= What is being asked =
Return all lines from the listing below in which the string "starting" occurs.

= Given information =
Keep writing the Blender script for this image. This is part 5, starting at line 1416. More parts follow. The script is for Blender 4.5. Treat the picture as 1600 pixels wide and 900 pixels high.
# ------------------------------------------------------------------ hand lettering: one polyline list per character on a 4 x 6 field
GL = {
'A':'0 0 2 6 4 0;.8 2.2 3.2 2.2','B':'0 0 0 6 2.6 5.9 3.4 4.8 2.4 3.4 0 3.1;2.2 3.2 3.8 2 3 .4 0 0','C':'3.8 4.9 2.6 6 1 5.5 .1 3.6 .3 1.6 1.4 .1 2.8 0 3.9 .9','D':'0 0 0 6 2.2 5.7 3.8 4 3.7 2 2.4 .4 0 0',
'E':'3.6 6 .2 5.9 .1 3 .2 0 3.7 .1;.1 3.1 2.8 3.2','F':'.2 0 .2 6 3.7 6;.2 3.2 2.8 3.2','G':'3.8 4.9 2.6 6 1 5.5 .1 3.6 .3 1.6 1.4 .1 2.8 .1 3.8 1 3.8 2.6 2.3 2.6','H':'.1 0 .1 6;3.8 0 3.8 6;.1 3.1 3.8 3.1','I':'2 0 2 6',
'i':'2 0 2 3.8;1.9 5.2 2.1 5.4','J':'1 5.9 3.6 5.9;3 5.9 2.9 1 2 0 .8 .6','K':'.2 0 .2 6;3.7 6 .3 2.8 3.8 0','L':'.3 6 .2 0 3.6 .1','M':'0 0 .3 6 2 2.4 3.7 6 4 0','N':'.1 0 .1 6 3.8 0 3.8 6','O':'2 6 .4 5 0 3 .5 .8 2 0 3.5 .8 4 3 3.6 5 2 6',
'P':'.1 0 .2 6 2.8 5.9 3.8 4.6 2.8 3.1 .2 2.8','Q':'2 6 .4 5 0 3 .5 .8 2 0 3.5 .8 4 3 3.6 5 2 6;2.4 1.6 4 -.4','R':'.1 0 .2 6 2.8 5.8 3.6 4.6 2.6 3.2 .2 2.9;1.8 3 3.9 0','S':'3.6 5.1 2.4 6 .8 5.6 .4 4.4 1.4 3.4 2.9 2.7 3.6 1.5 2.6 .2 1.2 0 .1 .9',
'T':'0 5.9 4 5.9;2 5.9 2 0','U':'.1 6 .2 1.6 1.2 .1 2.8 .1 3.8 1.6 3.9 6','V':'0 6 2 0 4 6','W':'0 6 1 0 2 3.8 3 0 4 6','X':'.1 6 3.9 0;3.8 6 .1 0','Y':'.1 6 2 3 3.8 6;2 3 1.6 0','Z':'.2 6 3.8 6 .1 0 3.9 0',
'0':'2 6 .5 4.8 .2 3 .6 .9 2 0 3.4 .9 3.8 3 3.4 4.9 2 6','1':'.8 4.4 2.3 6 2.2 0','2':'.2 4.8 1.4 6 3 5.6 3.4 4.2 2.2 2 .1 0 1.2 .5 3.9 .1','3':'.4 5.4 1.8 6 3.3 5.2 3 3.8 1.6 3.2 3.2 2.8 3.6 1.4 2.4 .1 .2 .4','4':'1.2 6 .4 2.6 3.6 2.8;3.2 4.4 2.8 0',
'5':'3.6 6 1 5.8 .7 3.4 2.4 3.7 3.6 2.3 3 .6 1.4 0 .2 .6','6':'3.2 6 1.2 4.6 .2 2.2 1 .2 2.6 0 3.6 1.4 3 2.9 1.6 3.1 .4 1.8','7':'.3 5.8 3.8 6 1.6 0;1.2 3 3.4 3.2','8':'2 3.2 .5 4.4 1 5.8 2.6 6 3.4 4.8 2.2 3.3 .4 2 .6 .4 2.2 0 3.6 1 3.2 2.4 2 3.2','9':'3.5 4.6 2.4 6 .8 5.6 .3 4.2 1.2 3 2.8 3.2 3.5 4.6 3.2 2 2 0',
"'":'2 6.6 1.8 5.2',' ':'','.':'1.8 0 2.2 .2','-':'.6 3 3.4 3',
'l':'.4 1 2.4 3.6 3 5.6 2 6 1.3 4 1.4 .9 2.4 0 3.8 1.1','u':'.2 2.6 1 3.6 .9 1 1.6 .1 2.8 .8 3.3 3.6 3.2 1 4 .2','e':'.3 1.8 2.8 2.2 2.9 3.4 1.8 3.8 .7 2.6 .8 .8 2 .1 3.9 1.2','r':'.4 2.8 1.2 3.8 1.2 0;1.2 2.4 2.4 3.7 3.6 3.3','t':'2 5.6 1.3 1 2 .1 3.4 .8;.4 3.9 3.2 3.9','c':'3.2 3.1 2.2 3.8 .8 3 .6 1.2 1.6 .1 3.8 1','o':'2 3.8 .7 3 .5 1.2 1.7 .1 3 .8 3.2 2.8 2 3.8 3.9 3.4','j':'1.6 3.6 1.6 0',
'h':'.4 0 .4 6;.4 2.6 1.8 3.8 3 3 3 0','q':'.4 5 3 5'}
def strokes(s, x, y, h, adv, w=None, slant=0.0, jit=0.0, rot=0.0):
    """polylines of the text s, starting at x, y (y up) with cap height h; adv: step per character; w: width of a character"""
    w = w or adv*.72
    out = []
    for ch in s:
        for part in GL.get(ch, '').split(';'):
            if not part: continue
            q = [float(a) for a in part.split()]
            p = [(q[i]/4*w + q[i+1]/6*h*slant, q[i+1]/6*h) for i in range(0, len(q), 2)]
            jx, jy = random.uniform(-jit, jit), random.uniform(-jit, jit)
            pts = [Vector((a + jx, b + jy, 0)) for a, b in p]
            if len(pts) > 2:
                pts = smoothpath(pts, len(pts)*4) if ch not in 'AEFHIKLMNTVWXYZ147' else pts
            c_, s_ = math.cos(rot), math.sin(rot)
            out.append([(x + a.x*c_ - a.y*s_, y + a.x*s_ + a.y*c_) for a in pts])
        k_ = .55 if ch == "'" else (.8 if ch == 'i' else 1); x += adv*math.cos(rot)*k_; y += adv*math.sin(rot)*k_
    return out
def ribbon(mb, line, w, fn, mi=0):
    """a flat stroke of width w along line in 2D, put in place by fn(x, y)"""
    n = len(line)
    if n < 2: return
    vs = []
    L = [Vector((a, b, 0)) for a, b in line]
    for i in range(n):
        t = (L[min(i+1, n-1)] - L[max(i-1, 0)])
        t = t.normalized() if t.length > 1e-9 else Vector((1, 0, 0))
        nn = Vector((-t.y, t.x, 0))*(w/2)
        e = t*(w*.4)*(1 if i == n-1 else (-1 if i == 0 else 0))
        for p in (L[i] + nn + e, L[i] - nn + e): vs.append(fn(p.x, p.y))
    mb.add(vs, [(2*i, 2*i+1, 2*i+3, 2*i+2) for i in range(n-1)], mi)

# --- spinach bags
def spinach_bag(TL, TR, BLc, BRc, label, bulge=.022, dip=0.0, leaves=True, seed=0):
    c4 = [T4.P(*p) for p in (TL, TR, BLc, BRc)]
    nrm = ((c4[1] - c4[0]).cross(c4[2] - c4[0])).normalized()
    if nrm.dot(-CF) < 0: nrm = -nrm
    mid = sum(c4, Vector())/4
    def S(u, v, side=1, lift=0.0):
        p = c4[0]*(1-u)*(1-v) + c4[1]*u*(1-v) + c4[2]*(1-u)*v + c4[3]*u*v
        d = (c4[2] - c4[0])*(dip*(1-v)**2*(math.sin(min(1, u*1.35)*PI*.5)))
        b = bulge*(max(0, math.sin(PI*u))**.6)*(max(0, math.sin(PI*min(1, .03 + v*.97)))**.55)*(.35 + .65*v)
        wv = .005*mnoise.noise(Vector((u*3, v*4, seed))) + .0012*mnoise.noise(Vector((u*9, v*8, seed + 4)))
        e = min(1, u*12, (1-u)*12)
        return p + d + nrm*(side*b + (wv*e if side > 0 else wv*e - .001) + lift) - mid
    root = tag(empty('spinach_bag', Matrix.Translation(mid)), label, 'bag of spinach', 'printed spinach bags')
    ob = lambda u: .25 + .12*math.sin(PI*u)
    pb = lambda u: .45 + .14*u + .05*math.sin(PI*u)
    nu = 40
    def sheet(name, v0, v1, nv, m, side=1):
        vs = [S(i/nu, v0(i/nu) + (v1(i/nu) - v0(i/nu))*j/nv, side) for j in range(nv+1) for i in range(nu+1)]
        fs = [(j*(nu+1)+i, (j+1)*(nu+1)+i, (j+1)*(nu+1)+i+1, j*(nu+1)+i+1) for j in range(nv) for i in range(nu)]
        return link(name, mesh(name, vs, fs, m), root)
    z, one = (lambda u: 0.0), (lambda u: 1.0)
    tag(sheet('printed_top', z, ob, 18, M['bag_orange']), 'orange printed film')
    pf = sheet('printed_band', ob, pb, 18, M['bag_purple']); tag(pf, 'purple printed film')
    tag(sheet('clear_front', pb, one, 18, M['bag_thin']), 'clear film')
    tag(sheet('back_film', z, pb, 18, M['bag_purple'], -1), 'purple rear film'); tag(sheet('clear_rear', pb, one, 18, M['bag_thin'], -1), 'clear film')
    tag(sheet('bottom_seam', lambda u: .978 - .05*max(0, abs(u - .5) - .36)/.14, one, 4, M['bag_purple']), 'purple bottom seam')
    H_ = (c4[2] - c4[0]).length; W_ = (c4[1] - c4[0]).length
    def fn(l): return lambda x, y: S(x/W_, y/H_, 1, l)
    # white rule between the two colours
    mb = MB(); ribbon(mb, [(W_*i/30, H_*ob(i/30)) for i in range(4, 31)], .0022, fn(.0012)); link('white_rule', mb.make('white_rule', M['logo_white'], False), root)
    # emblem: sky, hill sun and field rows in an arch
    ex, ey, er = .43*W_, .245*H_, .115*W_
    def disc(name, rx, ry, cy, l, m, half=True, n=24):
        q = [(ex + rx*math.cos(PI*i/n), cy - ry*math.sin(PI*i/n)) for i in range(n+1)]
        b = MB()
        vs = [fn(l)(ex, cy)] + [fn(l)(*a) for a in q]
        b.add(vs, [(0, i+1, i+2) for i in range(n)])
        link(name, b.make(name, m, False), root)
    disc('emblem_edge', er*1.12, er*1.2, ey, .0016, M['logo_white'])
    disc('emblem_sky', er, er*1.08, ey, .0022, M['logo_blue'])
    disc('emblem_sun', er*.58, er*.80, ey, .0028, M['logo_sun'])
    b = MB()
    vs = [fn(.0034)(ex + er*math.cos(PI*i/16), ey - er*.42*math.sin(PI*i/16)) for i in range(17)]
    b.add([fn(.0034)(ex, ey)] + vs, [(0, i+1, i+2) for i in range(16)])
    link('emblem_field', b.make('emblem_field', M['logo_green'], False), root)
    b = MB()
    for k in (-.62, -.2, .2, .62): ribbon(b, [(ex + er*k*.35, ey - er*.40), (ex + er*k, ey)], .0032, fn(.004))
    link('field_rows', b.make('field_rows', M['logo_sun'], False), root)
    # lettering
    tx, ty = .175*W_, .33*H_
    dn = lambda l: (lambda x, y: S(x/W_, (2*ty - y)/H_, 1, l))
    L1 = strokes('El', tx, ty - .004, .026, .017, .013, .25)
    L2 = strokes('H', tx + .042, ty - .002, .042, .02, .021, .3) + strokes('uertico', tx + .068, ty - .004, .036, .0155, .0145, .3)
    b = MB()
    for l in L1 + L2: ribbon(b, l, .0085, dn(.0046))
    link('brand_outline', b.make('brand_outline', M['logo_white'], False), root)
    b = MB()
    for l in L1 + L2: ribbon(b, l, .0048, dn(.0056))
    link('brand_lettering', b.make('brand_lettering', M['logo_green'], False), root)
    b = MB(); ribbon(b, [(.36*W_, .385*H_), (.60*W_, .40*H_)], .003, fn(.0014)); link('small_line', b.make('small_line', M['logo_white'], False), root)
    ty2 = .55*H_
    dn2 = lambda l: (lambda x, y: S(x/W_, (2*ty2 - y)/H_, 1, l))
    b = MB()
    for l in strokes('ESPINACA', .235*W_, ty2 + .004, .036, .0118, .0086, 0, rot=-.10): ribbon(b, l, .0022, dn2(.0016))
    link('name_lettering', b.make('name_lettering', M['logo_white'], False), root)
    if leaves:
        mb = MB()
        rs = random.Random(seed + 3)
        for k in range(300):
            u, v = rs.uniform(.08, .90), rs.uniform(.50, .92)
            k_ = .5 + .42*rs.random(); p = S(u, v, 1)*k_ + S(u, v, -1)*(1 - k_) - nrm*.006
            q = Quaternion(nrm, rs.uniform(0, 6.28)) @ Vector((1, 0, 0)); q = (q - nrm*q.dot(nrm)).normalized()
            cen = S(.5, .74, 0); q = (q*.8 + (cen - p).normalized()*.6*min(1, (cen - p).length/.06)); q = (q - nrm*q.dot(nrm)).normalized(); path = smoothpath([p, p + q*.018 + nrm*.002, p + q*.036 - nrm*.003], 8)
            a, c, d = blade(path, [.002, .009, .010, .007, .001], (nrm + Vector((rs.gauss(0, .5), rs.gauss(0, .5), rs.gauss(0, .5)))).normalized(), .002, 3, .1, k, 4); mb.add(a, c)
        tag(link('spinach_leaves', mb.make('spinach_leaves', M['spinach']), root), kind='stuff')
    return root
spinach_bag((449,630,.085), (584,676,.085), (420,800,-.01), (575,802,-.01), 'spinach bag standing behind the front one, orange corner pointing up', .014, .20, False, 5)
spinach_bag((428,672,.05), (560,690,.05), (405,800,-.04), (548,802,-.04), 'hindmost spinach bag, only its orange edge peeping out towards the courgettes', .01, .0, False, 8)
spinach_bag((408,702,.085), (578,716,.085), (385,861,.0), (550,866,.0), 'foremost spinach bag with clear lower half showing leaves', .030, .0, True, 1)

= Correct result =
Keep writing the Blender script for this image. This is part 5, starting at line 1416. More parts follow. The script is for Blender 4.5. Treat the picture as 1600 pixels wide and 900 pixels high.
    """polylines of the text s, starting at x, y (y up) with cap height h; adv: step per character; w: width of a character"""